ParfumGigi@aol.com
15 janvier, 2008 20:45
Reed Smith Environmental Group Defects to Saul Ewing
Henry Gottlieb
New Jersey Law Journal
01-15-2008
Steven Picco, a leading environmental lawyer in New Jersey for 25 years, is heading a five-lawyer defection from the Princeton, N.J., office of international giant Reed Smith to the cozier confines of 250-lawyer regional firm Saul Ewing.
The move brings to 15 the number of lawyers in Saul Ewing's Princeton office and is part of the firm's goal of increasing the size of its New Jersey operations, it announced Monday. There is also a nine-lawyer office in Newark.
Joining Picco are environmental lawyers Andrea Lipuma, Tom Burns and Cristina Stummer and insurance lawyer Paige Berry.
The move ends Picco's decade with Reed Smith, which had 380 lawyers and the ambition to have many more when he joined in 1997 during a wave of migration to out-of-state firms by homegrown New Jersey lawyers.
Now, with 1,500 lawyers and the global presence it sought, Reed Smith doesn't feel a need to devote resources to building practice areas, like environmental law, that don't generate huge profit margins, he says.
"Reed Smith has a detailed strategic plan to be a global player and that's fair," Picco says. "They want to concentrate on big margin practices." International finance and mergers and acquisitions are among them, he says.
Billing rates at firms like Reed Smith are often more than clients want to pay for environmental work, he says.
Picco says Saul Ewing, being smaller, is a better fit for his practice, representing companies, public bodies and industry associations in environmental litigation, transactions and regulations.
Picco is a former assistant commissioner of the state Department of Environmental Protection and Department of Energy. He represents the New Jersey Chemistry Council and other trade organizations, public utilities and a number of large petrochemical, oil and pipeline companies.
He says he talked to lawyers at eight or nine firms before choosing Saul Ewing and looks forward to helping the firm expand its Princeton office and its environmental practice. Lupima and Berry are partners, Burns is special counsel and Stummer is an associate.
Lawyers in the environmental, litigation and real estate fields dominate the office, and would like to concentrate on bringing in lawyers in those fields, managing partner David Antzis says.
"We're looking to grow strategically," he says. "If there were some domestic relations lawyer in some firm that wanted to join us I'd say no."
"But yes to someone in real estate, litigation or environmental -- the fields we have there," he says. "We're also looking to add to our business group."
"We're looking for smart, experienced good lawyers in those fields," he says.
Antzis says Pamela Goodwin, an environmental lawyer in the Princeton office, suggested to Picco over the years that he come to the firm. "But I don't think the time was ripe then, but lucky for us the timing turned out to be ripe when she approached him this fall," Antzis says.
"I think as Reed Smith became a global firm Steve felt they lost some interest in New Jersey," Antzis says.

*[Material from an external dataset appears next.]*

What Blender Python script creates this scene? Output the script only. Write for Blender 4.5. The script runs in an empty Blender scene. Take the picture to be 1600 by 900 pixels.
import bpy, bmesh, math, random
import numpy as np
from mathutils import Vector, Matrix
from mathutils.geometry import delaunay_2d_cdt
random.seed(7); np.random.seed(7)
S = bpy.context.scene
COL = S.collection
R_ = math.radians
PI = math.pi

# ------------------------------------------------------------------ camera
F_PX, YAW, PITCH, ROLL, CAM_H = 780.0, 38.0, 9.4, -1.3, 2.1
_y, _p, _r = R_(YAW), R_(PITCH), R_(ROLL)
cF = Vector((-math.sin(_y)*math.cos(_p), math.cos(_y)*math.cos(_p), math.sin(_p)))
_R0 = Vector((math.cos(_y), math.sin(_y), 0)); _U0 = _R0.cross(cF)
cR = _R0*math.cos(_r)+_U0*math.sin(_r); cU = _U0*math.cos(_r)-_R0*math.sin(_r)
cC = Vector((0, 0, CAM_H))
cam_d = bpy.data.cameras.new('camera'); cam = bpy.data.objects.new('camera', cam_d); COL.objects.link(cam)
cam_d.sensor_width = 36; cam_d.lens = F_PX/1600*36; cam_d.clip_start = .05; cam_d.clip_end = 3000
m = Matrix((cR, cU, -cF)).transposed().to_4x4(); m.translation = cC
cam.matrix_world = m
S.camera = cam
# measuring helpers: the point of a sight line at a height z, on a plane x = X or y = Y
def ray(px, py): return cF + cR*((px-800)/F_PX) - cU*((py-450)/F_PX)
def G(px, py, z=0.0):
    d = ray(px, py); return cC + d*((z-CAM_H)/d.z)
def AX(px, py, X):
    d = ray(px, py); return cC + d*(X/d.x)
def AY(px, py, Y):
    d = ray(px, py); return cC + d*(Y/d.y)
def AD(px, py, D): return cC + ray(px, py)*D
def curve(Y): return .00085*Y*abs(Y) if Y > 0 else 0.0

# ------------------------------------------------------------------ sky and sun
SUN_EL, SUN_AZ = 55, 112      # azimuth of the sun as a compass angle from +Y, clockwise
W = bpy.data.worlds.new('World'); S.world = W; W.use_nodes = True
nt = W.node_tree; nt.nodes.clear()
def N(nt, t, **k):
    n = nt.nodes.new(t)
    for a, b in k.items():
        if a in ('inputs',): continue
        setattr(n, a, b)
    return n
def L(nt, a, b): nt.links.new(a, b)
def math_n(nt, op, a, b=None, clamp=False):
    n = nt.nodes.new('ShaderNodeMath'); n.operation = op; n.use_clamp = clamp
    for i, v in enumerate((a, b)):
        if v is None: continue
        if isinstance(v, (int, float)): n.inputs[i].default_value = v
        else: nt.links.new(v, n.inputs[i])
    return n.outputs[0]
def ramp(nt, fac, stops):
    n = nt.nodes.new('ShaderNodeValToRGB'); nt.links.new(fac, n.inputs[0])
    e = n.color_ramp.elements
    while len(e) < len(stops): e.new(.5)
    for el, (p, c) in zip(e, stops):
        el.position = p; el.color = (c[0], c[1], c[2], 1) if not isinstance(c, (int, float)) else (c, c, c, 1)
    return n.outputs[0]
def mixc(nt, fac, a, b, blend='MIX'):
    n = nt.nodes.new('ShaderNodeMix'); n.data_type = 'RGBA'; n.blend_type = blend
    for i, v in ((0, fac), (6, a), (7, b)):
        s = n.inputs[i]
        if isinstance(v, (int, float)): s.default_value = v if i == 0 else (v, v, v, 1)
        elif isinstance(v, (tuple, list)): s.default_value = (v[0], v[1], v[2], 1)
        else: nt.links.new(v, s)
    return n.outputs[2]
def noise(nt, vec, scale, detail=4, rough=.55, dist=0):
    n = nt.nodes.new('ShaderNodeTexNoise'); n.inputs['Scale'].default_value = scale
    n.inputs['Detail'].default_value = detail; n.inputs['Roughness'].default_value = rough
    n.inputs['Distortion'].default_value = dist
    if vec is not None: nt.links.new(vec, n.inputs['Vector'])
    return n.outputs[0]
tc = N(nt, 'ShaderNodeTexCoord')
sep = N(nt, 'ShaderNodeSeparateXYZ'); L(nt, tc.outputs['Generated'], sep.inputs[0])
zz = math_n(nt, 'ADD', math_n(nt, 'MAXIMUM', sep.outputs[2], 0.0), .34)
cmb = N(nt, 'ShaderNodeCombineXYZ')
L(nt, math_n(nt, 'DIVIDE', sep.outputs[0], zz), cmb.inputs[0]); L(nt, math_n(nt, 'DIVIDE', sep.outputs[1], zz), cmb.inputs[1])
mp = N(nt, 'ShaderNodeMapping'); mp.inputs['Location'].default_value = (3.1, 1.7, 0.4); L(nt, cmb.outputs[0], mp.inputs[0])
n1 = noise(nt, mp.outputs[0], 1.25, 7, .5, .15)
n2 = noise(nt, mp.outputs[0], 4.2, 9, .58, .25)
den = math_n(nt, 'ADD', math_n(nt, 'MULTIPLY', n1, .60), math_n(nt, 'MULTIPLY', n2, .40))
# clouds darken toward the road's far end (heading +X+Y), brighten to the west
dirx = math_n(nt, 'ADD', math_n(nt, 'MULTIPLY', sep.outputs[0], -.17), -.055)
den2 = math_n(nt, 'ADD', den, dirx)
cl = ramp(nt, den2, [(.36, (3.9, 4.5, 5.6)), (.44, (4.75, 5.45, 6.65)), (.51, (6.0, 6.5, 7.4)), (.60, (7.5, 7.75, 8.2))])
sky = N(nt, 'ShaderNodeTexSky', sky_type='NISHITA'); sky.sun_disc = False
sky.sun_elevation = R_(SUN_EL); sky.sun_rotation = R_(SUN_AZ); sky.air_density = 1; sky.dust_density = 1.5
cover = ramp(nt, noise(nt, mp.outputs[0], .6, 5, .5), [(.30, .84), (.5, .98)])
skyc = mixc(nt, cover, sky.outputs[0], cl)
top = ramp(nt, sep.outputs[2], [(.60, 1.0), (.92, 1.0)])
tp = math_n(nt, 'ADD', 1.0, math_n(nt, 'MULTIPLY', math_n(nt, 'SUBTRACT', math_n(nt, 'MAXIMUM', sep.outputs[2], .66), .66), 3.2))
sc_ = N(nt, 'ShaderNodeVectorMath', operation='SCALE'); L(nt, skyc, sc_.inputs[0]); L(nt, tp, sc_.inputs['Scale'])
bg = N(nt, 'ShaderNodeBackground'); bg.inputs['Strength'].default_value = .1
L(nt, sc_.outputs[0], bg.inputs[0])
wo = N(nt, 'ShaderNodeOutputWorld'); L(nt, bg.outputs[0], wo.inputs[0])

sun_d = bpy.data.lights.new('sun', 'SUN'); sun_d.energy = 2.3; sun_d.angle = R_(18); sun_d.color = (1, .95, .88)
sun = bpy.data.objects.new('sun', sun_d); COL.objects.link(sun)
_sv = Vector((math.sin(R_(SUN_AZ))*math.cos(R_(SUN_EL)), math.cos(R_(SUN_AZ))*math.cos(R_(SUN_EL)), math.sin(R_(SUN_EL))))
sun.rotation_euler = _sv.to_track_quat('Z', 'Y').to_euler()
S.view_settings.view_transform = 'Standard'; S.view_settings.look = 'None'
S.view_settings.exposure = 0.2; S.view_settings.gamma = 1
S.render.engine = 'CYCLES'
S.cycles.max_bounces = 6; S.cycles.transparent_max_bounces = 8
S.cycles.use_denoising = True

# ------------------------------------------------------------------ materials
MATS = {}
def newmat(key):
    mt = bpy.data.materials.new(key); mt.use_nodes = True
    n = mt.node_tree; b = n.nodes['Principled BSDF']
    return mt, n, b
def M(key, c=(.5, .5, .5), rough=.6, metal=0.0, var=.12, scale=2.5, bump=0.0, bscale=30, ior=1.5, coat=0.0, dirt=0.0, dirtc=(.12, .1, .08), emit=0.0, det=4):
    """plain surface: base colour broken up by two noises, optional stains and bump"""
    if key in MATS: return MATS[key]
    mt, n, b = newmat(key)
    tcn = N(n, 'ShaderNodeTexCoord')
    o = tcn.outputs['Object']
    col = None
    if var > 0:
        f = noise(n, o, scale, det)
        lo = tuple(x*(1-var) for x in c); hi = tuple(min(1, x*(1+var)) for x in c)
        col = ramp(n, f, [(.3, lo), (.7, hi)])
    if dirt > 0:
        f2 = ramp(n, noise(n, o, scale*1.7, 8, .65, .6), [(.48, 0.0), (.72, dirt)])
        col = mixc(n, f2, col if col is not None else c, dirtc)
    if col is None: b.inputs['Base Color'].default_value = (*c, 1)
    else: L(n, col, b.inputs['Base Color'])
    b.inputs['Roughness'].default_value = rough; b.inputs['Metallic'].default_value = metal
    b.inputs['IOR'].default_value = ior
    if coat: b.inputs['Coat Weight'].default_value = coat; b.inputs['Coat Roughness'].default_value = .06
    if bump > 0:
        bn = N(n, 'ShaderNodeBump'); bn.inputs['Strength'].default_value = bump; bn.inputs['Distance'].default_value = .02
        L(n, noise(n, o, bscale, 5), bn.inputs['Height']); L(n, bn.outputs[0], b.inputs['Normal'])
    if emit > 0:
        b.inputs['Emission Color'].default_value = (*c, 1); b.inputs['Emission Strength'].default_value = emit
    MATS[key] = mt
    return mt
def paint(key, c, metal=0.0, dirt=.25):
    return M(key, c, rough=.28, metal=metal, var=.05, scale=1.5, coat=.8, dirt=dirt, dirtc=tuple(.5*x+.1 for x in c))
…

He says firms that have a worldwide presence tend to have higher billing rates, and "Steve felt it was making it hard for him to retain some of his clients because they couldn't sustain the rates."
Patrick Bradley, who manages Reed Smith's Princeton office, says it's wrong to say the firm isn't interested in having a strong environmental practice or a substantial New Jersey presence.
The Princeton office still has about 50 lawyers, he says. "Clearly Reed Smith has a very active environmental and energy practice and we will continue to do that."
"Having said that, I can also understand his position: to go to a more local, regional, firm in connection with his practice," Bradley says. "I don't think the two things are distinct, but I would disagree with the suggestion that Reed Smith is not interested in an environmental practice."
The head of the firm's environmental practice is Louis Naugle in Pittsburgh and there are energy lawyers in the Princeton office, "but Steve was the environmental practice" in that office, Bradley says.